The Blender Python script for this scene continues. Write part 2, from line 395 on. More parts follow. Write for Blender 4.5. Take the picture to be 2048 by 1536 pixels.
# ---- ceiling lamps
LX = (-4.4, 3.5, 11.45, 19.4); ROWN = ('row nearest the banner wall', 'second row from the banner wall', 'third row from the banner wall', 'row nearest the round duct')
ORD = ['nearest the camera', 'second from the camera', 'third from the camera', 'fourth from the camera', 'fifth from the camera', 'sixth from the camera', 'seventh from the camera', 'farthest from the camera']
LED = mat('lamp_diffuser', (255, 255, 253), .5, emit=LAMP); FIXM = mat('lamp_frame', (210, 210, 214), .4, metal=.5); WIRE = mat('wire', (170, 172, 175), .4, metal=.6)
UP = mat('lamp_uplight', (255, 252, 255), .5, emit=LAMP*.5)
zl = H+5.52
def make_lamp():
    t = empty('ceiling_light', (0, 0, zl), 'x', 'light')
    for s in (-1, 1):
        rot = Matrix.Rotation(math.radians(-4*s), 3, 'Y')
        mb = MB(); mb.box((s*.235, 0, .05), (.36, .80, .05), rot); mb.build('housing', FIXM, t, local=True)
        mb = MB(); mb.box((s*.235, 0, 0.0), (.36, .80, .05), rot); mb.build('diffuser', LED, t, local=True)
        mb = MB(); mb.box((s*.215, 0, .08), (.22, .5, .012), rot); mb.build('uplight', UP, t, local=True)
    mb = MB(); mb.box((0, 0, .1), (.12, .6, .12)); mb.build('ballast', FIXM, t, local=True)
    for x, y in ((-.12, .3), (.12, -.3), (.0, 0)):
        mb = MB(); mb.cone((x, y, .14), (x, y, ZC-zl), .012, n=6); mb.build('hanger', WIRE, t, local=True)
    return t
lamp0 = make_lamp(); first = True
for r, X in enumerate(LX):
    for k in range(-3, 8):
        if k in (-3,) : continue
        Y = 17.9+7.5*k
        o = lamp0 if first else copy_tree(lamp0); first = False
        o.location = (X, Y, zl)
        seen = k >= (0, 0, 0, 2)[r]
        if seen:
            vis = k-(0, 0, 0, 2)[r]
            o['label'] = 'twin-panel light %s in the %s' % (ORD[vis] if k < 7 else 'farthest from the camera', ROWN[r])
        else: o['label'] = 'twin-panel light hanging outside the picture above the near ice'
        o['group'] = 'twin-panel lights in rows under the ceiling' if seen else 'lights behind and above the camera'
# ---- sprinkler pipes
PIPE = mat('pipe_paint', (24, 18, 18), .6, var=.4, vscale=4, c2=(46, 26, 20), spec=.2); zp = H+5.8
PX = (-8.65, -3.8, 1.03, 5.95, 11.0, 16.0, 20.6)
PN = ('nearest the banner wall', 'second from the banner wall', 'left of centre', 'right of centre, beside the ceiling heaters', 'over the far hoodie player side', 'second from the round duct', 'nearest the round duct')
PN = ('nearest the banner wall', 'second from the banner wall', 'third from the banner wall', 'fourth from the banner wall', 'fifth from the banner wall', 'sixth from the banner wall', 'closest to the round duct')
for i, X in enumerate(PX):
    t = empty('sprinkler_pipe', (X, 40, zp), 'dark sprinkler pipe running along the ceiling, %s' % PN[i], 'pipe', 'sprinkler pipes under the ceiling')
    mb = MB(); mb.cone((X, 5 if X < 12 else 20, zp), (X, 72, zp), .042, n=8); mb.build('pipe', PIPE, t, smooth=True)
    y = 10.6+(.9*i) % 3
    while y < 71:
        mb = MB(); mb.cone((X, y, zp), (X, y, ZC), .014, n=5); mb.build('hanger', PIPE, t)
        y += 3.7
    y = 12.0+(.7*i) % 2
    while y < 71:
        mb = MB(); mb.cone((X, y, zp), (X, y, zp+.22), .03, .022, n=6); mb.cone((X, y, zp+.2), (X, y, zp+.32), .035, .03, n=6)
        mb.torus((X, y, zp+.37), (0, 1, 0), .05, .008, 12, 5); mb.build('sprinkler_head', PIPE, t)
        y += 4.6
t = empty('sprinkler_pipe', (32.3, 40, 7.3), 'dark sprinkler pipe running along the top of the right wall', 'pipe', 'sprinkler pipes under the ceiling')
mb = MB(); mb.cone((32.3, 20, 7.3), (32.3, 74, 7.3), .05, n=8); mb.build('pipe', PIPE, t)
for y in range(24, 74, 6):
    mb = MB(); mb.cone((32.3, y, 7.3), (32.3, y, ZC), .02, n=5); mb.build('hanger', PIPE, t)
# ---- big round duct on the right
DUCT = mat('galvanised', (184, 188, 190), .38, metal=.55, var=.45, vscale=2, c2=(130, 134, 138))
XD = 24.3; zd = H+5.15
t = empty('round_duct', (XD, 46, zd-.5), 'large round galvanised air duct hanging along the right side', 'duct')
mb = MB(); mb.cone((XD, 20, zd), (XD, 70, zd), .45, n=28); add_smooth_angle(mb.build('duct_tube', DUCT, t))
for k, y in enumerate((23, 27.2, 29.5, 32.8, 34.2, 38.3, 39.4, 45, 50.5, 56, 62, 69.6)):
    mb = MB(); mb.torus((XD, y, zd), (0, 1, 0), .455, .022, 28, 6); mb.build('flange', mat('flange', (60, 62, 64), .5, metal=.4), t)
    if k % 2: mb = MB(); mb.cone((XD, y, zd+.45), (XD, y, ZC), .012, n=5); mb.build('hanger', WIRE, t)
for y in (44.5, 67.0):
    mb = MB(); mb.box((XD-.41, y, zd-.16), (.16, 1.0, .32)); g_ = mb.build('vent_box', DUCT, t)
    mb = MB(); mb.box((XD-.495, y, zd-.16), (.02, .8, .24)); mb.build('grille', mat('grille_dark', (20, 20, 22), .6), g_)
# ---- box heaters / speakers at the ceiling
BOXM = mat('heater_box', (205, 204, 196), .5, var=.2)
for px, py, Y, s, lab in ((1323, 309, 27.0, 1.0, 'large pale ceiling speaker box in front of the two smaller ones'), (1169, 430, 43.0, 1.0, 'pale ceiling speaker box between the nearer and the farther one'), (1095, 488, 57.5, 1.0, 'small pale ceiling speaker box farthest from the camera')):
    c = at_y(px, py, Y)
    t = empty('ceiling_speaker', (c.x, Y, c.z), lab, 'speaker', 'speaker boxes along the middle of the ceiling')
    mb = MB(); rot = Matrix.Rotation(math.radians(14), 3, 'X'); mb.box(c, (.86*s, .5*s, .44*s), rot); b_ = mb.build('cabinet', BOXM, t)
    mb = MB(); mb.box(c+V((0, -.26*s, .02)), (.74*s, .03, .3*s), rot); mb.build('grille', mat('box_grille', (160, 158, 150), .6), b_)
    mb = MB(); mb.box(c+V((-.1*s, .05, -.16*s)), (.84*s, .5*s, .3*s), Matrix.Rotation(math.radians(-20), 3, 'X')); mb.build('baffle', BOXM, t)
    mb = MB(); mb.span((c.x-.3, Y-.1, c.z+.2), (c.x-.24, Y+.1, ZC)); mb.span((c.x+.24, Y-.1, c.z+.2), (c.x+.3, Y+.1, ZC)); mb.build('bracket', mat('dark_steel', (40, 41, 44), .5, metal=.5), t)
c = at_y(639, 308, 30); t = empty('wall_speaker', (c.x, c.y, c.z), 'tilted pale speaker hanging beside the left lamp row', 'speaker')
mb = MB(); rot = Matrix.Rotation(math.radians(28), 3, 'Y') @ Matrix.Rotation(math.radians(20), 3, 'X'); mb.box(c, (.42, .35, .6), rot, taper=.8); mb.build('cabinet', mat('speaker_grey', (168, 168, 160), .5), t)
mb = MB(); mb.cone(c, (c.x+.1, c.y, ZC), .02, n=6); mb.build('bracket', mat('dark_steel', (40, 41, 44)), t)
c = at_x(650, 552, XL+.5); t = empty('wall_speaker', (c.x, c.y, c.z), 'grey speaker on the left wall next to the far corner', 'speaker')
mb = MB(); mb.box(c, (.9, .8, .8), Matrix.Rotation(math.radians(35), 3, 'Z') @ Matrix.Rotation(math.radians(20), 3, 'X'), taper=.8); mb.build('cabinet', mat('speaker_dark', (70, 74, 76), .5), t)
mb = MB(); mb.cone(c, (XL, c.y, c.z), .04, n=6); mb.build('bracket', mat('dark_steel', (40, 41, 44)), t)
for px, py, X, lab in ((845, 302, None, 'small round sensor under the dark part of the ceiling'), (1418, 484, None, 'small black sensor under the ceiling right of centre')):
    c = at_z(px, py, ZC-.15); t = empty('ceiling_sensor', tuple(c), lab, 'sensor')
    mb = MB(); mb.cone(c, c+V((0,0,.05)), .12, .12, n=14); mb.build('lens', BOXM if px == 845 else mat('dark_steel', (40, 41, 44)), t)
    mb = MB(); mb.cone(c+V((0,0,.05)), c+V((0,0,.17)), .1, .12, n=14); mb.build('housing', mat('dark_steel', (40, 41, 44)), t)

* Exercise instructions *
Check every line of the data, and copy the ones that contain "picture".

* Task solution *
The Blender Python script for this scene continues. Write part 2, from line 395 on. More parts follow. Write for Blender 4.5. Take the picture to be 2048 by 1536 pixels.
        else: o['label'] = 'twin-panel light hanging outside the picture above the near ice'